• Stated exercise: Transcribe the full listing exactly, and drop every picture.

• Material:
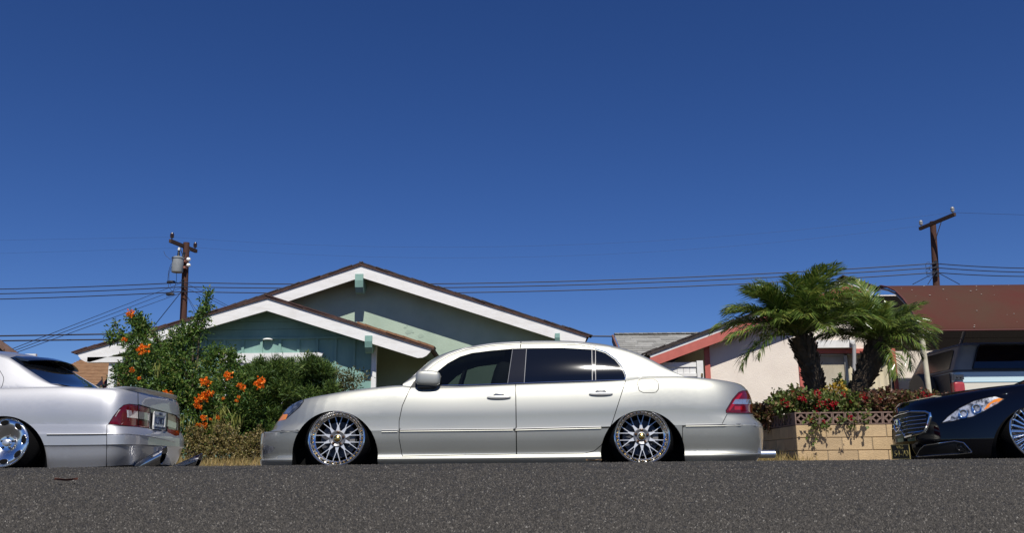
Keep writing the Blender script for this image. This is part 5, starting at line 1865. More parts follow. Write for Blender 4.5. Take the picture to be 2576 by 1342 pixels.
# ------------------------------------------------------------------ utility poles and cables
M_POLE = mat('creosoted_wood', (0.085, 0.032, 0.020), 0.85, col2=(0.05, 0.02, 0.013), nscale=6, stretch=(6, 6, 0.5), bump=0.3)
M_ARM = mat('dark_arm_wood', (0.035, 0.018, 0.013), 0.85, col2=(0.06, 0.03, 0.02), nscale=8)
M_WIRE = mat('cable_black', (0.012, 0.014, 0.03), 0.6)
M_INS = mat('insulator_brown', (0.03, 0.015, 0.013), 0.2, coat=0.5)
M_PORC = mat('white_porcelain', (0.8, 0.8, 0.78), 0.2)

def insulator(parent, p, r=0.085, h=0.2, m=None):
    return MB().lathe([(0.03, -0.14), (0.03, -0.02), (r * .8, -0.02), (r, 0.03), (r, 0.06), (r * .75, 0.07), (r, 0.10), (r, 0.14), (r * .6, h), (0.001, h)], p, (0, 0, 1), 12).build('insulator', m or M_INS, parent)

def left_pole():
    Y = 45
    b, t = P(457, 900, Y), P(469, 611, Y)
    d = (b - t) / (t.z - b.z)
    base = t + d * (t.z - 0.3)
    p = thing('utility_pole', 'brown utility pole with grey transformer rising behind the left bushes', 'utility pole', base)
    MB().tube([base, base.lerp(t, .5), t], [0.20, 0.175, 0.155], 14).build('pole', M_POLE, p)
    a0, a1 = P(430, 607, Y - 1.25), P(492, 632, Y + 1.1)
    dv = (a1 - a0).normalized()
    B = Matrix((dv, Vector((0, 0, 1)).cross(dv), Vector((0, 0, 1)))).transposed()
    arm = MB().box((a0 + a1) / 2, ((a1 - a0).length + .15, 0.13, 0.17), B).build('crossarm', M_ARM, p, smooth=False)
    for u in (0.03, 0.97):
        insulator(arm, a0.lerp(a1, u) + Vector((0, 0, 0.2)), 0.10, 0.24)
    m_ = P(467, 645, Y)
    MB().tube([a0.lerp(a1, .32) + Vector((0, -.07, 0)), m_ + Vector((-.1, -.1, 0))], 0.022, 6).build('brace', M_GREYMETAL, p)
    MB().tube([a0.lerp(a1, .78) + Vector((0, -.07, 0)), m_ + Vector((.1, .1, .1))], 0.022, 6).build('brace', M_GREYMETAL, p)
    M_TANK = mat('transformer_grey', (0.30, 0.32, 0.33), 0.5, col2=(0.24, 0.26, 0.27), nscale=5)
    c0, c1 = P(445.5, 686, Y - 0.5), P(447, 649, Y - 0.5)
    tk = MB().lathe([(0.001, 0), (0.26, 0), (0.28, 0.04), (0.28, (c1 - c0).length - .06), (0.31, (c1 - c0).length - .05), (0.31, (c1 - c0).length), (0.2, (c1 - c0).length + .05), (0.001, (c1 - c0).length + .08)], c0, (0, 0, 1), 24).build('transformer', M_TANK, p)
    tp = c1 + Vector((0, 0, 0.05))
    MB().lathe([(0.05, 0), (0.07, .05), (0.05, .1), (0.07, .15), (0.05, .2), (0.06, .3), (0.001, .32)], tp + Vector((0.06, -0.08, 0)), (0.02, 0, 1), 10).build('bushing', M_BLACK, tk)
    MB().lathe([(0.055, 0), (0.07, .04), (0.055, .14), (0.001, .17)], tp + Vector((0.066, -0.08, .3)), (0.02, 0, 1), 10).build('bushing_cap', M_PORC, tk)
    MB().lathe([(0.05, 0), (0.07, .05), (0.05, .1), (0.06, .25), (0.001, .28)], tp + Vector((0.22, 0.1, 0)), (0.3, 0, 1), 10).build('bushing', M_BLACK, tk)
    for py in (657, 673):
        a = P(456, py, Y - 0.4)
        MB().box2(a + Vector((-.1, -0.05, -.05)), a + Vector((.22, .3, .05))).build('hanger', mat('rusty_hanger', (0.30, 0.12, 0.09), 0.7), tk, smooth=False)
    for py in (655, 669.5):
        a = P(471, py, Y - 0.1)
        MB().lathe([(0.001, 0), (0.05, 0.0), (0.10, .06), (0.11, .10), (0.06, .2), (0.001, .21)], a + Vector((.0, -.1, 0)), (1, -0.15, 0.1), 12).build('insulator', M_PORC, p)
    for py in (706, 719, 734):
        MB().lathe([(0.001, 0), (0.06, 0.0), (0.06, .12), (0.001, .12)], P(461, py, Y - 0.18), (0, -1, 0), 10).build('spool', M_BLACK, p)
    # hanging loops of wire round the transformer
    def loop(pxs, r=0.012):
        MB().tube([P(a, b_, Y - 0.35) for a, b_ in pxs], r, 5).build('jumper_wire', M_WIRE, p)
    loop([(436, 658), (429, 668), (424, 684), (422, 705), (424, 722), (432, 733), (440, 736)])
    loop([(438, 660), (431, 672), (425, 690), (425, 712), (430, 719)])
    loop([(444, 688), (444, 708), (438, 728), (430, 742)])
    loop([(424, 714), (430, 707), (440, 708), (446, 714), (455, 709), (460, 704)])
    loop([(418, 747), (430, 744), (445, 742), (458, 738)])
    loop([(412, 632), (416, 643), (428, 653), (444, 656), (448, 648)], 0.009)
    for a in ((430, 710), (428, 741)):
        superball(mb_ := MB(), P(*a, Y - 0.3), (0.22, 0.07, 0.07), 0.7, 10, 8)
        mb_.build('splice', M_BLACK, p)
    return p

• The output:
Keep writing the Blender script for this image. This is part 5, starting at line 1865. More parts follow. Write for Blender 4.5. Take the picture to be 2576 by 1342 pixels.
# ------------------------------------------------------------------ utility poles and cables
M_POLE = mat('creosoted_wood', (0.085, 0.032, 0.020), 0.85, col2=(0.05, 0.02, 0.013), nscale=6, stretch=(6, 6, 0.5), bump=0.3)
M_ARM = mat('dark_arm_wood', (0.035, 0.018, 0.013), 0.85, col2=(0.06, 0.03, 0.02), nscale=8)
M_WIRE = mat('cable_black', (0.012, 0.014, 0.03), 0.6)
M_INS = mat('insulator_brown', (0.03, 0.015, 0.013), 0.2, coat=0.5)
M_PORC = mat('white_porcelain', (0.8, 0.8, 0.78), 0.2)

def insulator(parent, p, r=0.085, h=0.2, m=None):
    return MB().lathe([(0.03, -0.14), (0.03, -0.02), (r * .8, -0.02), (r, 0.03), (r, 0.06), (r * .75, 0.07), (r, 0.10), (r, 0.14), (r * .6, h), (0.001, h)], p, (0, 0, 1), 12).build('insulator', m or M_INS, parent)

def left_pole():
    Y = 45
    b, t = P(457, 900, Y), P(469, 611, Y)
    d = (b - t) / (t.z - b.z)
    base = t + d * (t.z - 0.3)
    p = thing('utility_pole', 'brown utility pole with grey transformer rising behind the left bushes', 'utility pole', base)
    MB().tube([base, base.lerp(t, .5), t], [0.20, 0.175, 0.155], 14).build('pole', M_POLE, p)
    a0, a1 = P(430, 607, Y - 1.25), P(492, 632, Y + 1.1)
    dv = (a1 - a0).normalized()
    B = Matrix((dv, Vector((0, 0, 1)).cross(dv), Vector((0, 0, 1)))).transposed()
    arm = MB().box((a0 + a1) / 2, ((a1 - a0).length + .15, 0.13, 0.17), B).build('crossarm', M_ARM, p, smooth=False)
    for u in (0.03, 0.97):
        insulator(arm, a0.lerp(a1, u) + Vector((0, 0, 0.2)), 0.10, 0.24)
    m_ = P(467, 645, Y)
    MB().tube([a0.lerp(a1, .32) + Vector((0, -.07, 0)), m_ + Vector((-.1, -.1, 0))], 0.022, 6).build('brace', M_GREYMETAL, p)
    MB().tube([a0.lerp(a1, .78) + Vector((0, -.07, 0)), m_ + Vector((.1, .1, .1))], 0.022, 6).build('brace', M_GREYMETAL, p)
    M_TANK = mat('transformer_grey', (0.30, 0.32, 0.33), 0.5, col2=(0.24, 0.26, 0.27), nscale=5)
    c0, c1 = P(445.5, 686, Y - 0.5), P(447, 649, Y - 0.5)
    tk = MB().lathe([(0.001, 0), (0.26, 0), (0.28, 0.04), (0.28, (c1 - c0).length - .06), (0.31, (c1 - c0).length - .05), (0.31, (c1 - c0).length), (0.2, (c1 - c0).length + .05), (0.001, (c1 - c0).length + .08)], c0, (0, 0, 1), 24).build('transformer', M_TANK, p)
    tp = c1 + Vector((0, 0, 0.05))
    MB().lathe([(0.05, 0), (0.07, .05), (0.05, .1), (0.07, .15), (0.05, .2), (0.06, .3), (0.001, .32)], tp + Vector((0.06, -0.08, 0)), (0.02, 0, 1), 10).build('bushing', M_BLACK, tk)
    MB().lathe([(0.055, 0), (0.07, .04), (0.055, .14), (0.001, .17)], tp + Vector((0.066, -0.08, .3)), (0.02, 0, 1), 10).build('bushing_cap', M_PORC, tk)
    MB().lathe([(0.05, 0), (0.07, .05), (0.05, .1), (0.06, .25), (0.001, .28)], tp + Vector((0.22, 0.1, 0)), (0.3, 0, 1), 10).build('bushing', M_BLACK, tk)
    for py in (657, 673):
        a = P(456, py, Y - 0.4)
        MB().box2(a + Vector((-.1, -0.05, -.05)), a + Vector((.22, .3, .05))).build('hanger', mat('rusty_hanger', (0.30, 0.12, 0.09), 0.7), tk, smooth=False)
    for py in (655, 669.5):
        a = P(471, py, Y - 0.1)
        MB().lathe([(0.001, 0), (0.05, 0.0), (0.10, .06), (0.11, .10), (0.06, .2), (0.001, .21)], a + Vector((.0, -.1, 0)), (1, -0.15, 0.1), 12).build('insulator', M_PORC, p)
    for py in (706, 719, 734):
        MB().lathe([(0.001, 0), (0.06, 0.0), (0.06, .12), (0.001, .12)], P(461, py, Y - 0.18), (0, -1, 0), 10).build('spool', M_BLACK, p)
    # hanging loops of wire round the transformer
    def loop(pxs, r=0.012):
        MB().tube([P(a, b_, Y - 0.35) for a, b_ in pxs], r, 5).build('jumper_wire', M_WIRE, p)
    loop([(436, 658), (429, 668), (424, 684), (422, 705), (424, 722), (432, 733), (440, 736)])
    loop([(438, 660), (431, 672), (425, 690), (425, 712), (430, 719)])
    loop([(444, 688), (444, 708), (438, 728), (430, 742)])
    loop([(424, 714), (430, 707), (440, 708), (446, 714), (455, 709), (460, 704)])
    loop([(418, 747), (430, 744), (445, 742), (458, 738)])
    loop([(412, 632), (416, 643), (428, 653), (444, 656), (448, 648)], 0.009)
    for a in ((430, 710), (428, 741)):
        superball(mb_ := MB(), P(*a, Y - 0.3), (0.22, 0.07, 0.07), 0.7, 10, 8)
        mb_.build('splice', M_BLACK, p)
    return p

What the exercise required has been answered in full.